We’re seeing debt funds that are now pricing deals that banks were getting from a spread standpoint six months ago. So debt funds are really aggressive with their spreads at this point. And as you know, they typically come with higher leverage and fewer covenants. So it’s a tough competition, but we still feel pretty good about the 2025 from a production standpoint. I hope that helps.
Michael Rose, Analyst, Raymond James: Yes. It’s great color. Really appreciate it. Thanks for taking my questions. I’ll step back.
Conference Operator: Thank you. Our next question comes from the line of Matt Olney of Stephens. Please go ahead,
Matt Olney, Analyst, Stephens: Hey, thanks for taking the question guys. I want to ask about the net interest margin and we saw some improvement this quarter. Any more color on just the puts and takes on the direction of that margin from here in the back half of the year? And then specifically, can you add some color on how dependent that margin outlook is on the loan growth? It sounds like the loan growth could be volatile based off the pay downs.
And just curious how much of a driver that is for the margin. Thanks.
Lee Gibson, CEO, Southside Bancshares: We’re 12 basis points for the year. And looking at the average balance sheet, average loans have been down for the year. So far, it hadn’t been dependent on loans. The encouraging thing is all that loan growth that we had occurred in the really the last two to three weeks of June. So in terms of our average loans, they’re at the highest point they’ve really been at this entire year.
So if we can continue to produce the loans, as Keith’s discussing, and we have pretty good insight into what’s going to happen in next couple of months, it’s payoffs that will be the difference. But if we can have net loan growth going forward, I think it’s going to do nothing but really accrue to our benefit when it comes to the outlook for the NIM for the last half of the year.

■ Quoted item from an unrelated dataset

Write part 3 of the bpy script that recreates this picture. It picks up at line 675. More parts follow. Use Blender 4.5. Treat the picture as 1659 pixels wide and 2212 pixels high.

Matt Olney, Analyst, Stephens: Okay. So it sounds like the margin has some tailwinds with or without the loan growth. Maybe just some commentary on deposit competitions. Some of your peers in Texas are pointing towards increased competition that’s perhaps going to put up push up deposit pricing in the back half of the year in the absence of any kind of Fed cut. So I’m just curious what you’re seeing.
Lee Gibson, CEO, Southside Bancshares: We’re really not seeing that. We have focused previously in prior quarters on putting on CDs. A lot of those CDs are we had a lot that matured during the second quarter. We have another, I think, the next ninety days. We have a little over $430,000,000 that will mature.
We’re not going to be able to save as much money as we did in the first and the second quarter on the maturities. But we anticipate we’ll be able to lower the average rate on those CDs at least 10 basis points, if not just a little bit more. So that’s really where the relief is going to come. And who knows whether the Fed’s lower rates or what they’re going to do. But we believe that we will continue to see a little some relief in terms of pressure on deposit pricing over the last half of the year.
Keith Donahoe, President, Southside Bancshares: Okay, thanks guys.
Conference Operator: All right. Thank you. I would now like to turn the conference back to Lee Gibson for closing remarks.
Lee Gibson, CEO, Southside Bancshares: Thank you, everyone, for joining us today. We appreciate your interest in Southside Bancshares, along with the opportunity to answer your questions. Our excellent second quarter results only reinforces our optimistic outlook for 2025. We look forward to reporting third quarter results to you during our next earnings call in October. This concludes the call.
Thank you again.
Conference Operator: This concludes today’s conference call. Thank you for participating. You may now disconnect.